We went to the farmers market this past weekend and got some great meats and cheeses, but sadly the only vegetables available were potatoes...and some greenhouse sprouts. But winter is surely on its way out and before we know it the beginning of spring will be marked with the first asparagus...I can't wait. I want Eddie's first taste of asparagus to be of a crisp, tangy and sweet tiny bud from Mick Klug's farm and not of the woody stalks from some South American country. I want this for two main reasons: taste and politics. Yes, you can buy asparagus right now at the grocery store, but you will sacrifice taste for the convenience of having them now. Asparagus' lifespan as an edible botanical is very short-lived: the minute it is cut, it begins to decompose quickly. So imagine what a several hour airplane ride to simply transport it from the southern hemisphere to our grocery stores does to the tasty veggie? And then think about all the fossil fuels used to transport it. On top of that, think about the underpaid laborers in that South American land whom harvest those stalks. This is why I'd rather wait all year for asparagus and buy them from farmers, from the people who actually tended the soil and harvested the plant.

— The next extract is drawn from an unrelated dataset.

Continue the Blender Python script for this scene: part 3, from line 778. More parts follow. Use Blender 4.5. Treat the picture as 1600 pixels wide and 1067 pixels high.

I am ready for spring. I am ready for spring not only for the farmers market's bounty but also because I have vowed to convert some of our backyard into an herb and vegetable garden partially for my own selfish desire to have the freshest product possible for meals, but also for little Eddie to grow up with recognition of and an appreciation for fresh food...along with all the forms of life from ant to butterfly that ocompany the garden. And I really want a compost heap - we produce way too much waste that ends up in the black garbage bins in our alley (and god knows where those end up) that could be put back into the land and help fertilize our garden.

And so it is in this light that I feel a tremendous sense of hope for the future - the last vegetable garden, a.k.a. Victory Garden, at the White House was planted by Eleanor Roosevelt to symbolically reduce pressure on the public food supply. Michelle Obama (with urging from Alice Waters, by the way) decided to plant an organic vegetable garden in a similar symbolic fashion, acknowledging the importance of healthy, locally grown food and the use of the garden as a classroom, an educational tool for youth - a concept which was at the heart of the mission of the Organic School Project. Our founder, Greg Christian, firmly believed that the only way to get kids to even try new foods was to grow them, and so we worked to get gardens into Chicago Public Schools. Now my life is in a way simpler...I am no longer fighting a big system to use the school garden's parsley in the school meals or trying to raise money to feed inner city kids organic food, but I am still deeply connected to those ideals in the ways I am raising Eddie. I may not be changing the lives of many for the better, but I am devoting myself to the well-being of one...and that feels pretty good too.